Hamden state Rep. Josh Elliott, challenging Governor Lamont in a primary for the Democratic nomination for governor, is the perfect representative of far-left educational ideology.

In an interview the other day with WTNH-TV8 in New Haven, Elliott outlined his platform: “The first thing we’re going to do is make sure that we fix our tax structure — that we have what Massachusetts did, a 4% surcharge on people making $1 million or more.” The extra revenue, Elliott said, would be “sent back to municipalities to make sure that the quality of your education is not dependent on the ZIP code you’re born in.”

That’s the school spending myth in action. Yes, student performance is terrible in certain municipalities, especially the cities, but it’s not because of a lack of spending. It’s because two-thirds or more of the children there are being raised by only one parent. Most lack a father in their lives and thus receive half or less of the financial support, guidance, discipline, and intellectual and physical stimulation children need. 

The problem isn’t school spending but poverty and per-pupil parenting. But it can’t be discussed in polite company because, to the lefties, fathers and intact families are a mortal threat to the ever-expanding government that seems to want to make everyone dependent in generational poverty, not self-sufficient.

The other day U.S. Rep.

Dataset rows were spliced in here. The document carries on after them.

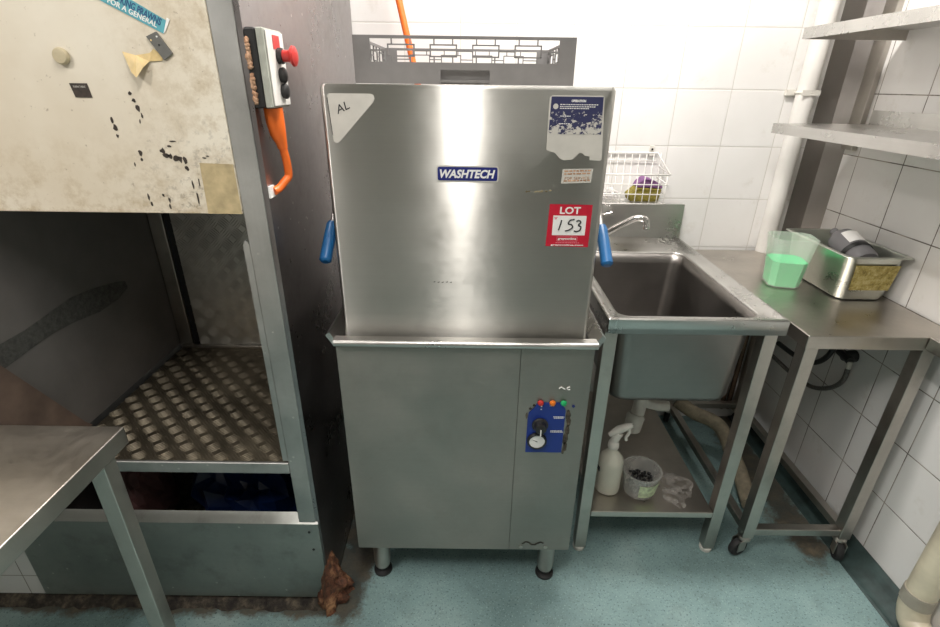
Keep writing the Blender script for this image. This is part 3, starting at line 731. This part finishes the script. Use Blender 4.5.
TAPPTS = [(.470, .700, .935), (.52, .695, .950), (.556, .672, .985), (.600, .656, 1.017), (.640, .645, 1.040), (.668, .637, 1.040), (.676, .632, 1.026), (.677, .630, 1.012)]
T = thing('tap', 'curved chrome tap at the back of the sink', 'tap', (.45, .70, .925))
MB().lathe([(.024, 0), (.024, .010), (.018, .016), (.017, .035), (.012, .040)], (.468, .700, .9195), 24).build('tap_base', M['chrome'], T, smooth=True)
MB().tube(spline(TAPPTS, 6), .013, 16).build('spout', M['chrome'], T, smooth=True)
MB().lathe([(.013, 0), (.0135, .014), (.012, .016)], (.677, .630, 1.002), 20).build('nozzle', M['chrome'], T, smooth=True)
MB().tube([(.462, .70, .968), (.462, .695, 1.000), (.50, .690, 1.035), (.555, .680, 1.052)], [.010, .008, .006, .005], 12).build('lever', M['chrome'], T, smooth=True)
T = thing('waste_pipe', 'white plastic waste pipe hanging under the sink bowl', 'pipe', (.62, .28, .33))
MB().lathe([(.030, 0), (.030, .03), (.022, .04), (.022, .052)], (.64, .30, .555), 24).build('waste_outlet', M['whiteplas'], T, smooth=True)
MB().tube(spline([(.64, .30, .560), (.64, .30, .50), (.655, .295, .445), (.700, .29, .428), (.745, .29, .424)], 6), .020, 16).build('side_pipe', M['whiteplas'], T, smooth=True)
MB().tube(spline([(.640, .295, .50), (.640, .29, .44), (.634, .28, .41), (.626, .27, .39)], 6), .024, 16).build('elbow', M['whiteplas'], T, smooth=True)
MB().tube([(.625, .270, .402), (.622, .267, .390), (.621, .265, .386), (.617, .262, .352), (.616, .26, .338), (.616, .26, .334)], [.028, .034, .032, .031, .029, .022], 20).build('trap_cup', M['whiteplas'], T, smooth=True)

# spray bottle
T = thing('spray_bottle', 'milky spray bottle with white trigger on the shelf under the sink', 'bottle', (.503, .115, .1922))
bc = (.503, .115, .1925)
MB().lathe([(.036, 0), (.042, .004), (.043, .012), (.043, .125), (.040, .140), (.026, .158), (.016, .170), (.014, .185)], bc, 32).build('bottle_body', M['spray'], T, smooth=True)
MB().lathe([(.018, .183), (.019, .186), (.018, .203), (.012, .212)], bc, 24).build('collar', M['whiteplas'], T, smooth=True)
MB().tube([(.503, .115, .402), (.508, .113, .425), (.515, .110, .440)], [.014, .016, .014], 16).build('trigger_neck', M['whiteplas'], T, smooth=True)
MB().tube([(.485, .118, .425), (.510, .112, .450), (.535, .106, .468), (.552, .102, .478)], [.008, .014, .013, .008], 14).build('trigger_head', M['whiteplas'], T, smooth=True)
MB().tube(spline([(.540, .105, .466), (.545, .104, .445), (.538, .106, .425), (.540, .106, .412)], 4), .0055, 10).build('trigger', M['whiteplas'], T, smooth=True)
MB().box(.459, .463, .095, .118, .285, .30).build('black_mark', M['ink'], T)
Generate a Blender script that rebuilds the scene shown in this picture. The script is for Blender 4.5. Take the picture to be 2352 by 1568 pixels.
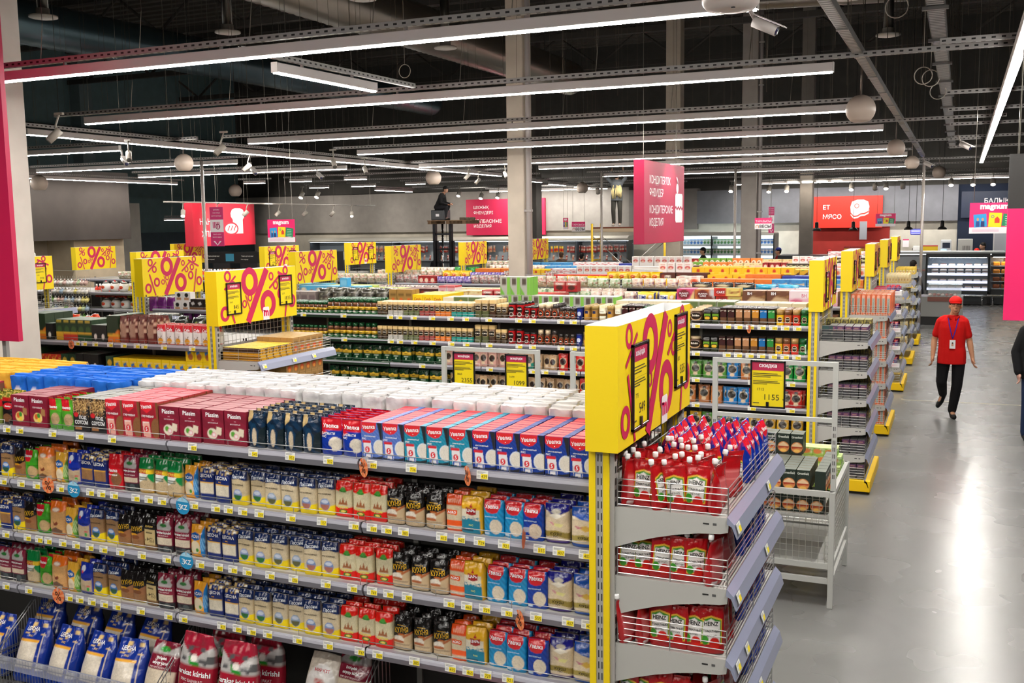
import bpy, math, random
import numpy as np
from mathutils import Matrix, Vector
for o in list(bpy.data.objects): bpy.data.objects.remove(o)
SC=bpy.context.scene; COL=SC.collection
rnd=random.Random(7)
# ---------------- camera, world, exposure ----------------
def set_camera():
    yaw,pitch,roll=-0.416891,0.116906,-0.014046
    cy,sy=math.cos(yaw),math.sin(yaw)
    fw=Vector((sy*math.cos(pitch),cy*math.cos(pitch),-math.sin(pitch)))
    rt=Vector((cy,-sy,0)); up=rt.cross(fw)
    r2=math.cos(roll)*rt+math.sin(roll)*up; u2=-math.sin(roll)*rt+math.cos(roll)*up
    cd=bpy.data.cameras.new('camera'); cd.sensor_width=36; cd.lens=2320.86/2352*36; cd.clip_start=.05; cd.clip_end=200
    co=bpy.data.objects.new('camera',cd); COL.objects.link(co)
    M=Matrix((r2,u2,-fw)).transposed().to_4x4(); M.translation=(0,0,2.8); co.matrix_world=M
    SC.camera=co
set_camera()
SC.view_settings.view_transform='Standard'; SC.view_settings.look='None'
SC.view_settings.gamma=1; SC.view_settings.use_curve_mapping=False
SC.view_settings.exposure=0.1
LED=116.0            # luminance of the ceiling LED strips
wd=bpy.data.worlds.new('world'); SC.world=wd; wd.use_nodes=True
wd.node_tree.nodes['Background'].inputs[0].default_value=(.8,.88,1,1)
wd.node_tree.nodes['Background'].inputs[1].default_value=.10
SC.cycles.max_bounces=5; SC.cycles.diffuse_bounces=3; SC.cycles.glossy_bounces=3; SC.cycles.transparent_max_bounces=6
SC.cycles.transmission_bounces=3; SC.cycles.caustics_reflective=False; SC.cycles.caustics_refractive=False
SC.cycles.use_denoising=True; SC.cycles.sample_clamp_indirect=4
try: SC.cycles.use_light_tree=True
except Exception: pass
# ---------------- colours and materials ----------------
_lin={}
def C(h):
    if not isinstance(h,str): return tuple(h)
    if h in _lin: return _lin[h]
    s=h.lstrip('#')
    if len(s)==3: s=''.join(c*2 for c in s)
    v=[int(s[i:i+2],16)/255 for i in (0,2,4)]
    _lin[h]=tuple((x/12.92 if x<=.04045 else ((x+.055)/1.055)**2.4) for x in v)
    return _lin[h]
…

John B. Larson, being challenged by former Hartford Mayor Luke Bronin in a primary for the Democratic nomination in the 1st Congressional District, accelerated in his race to corner the lefties likely to dominate the vote. 

Larson joined two leading national lefties — Vermont Sen. Bernie Sanders and Minnesota Rep. Ilhan Omar — to introduce legislation to have the federal government finance free breakfast, lunch, dinner, and a snack for all students every day.

Why stop there? Why not also pay teachers to take their neglected and unfed students home with them at night, or at least start inquiring officially into the disintegration of the family?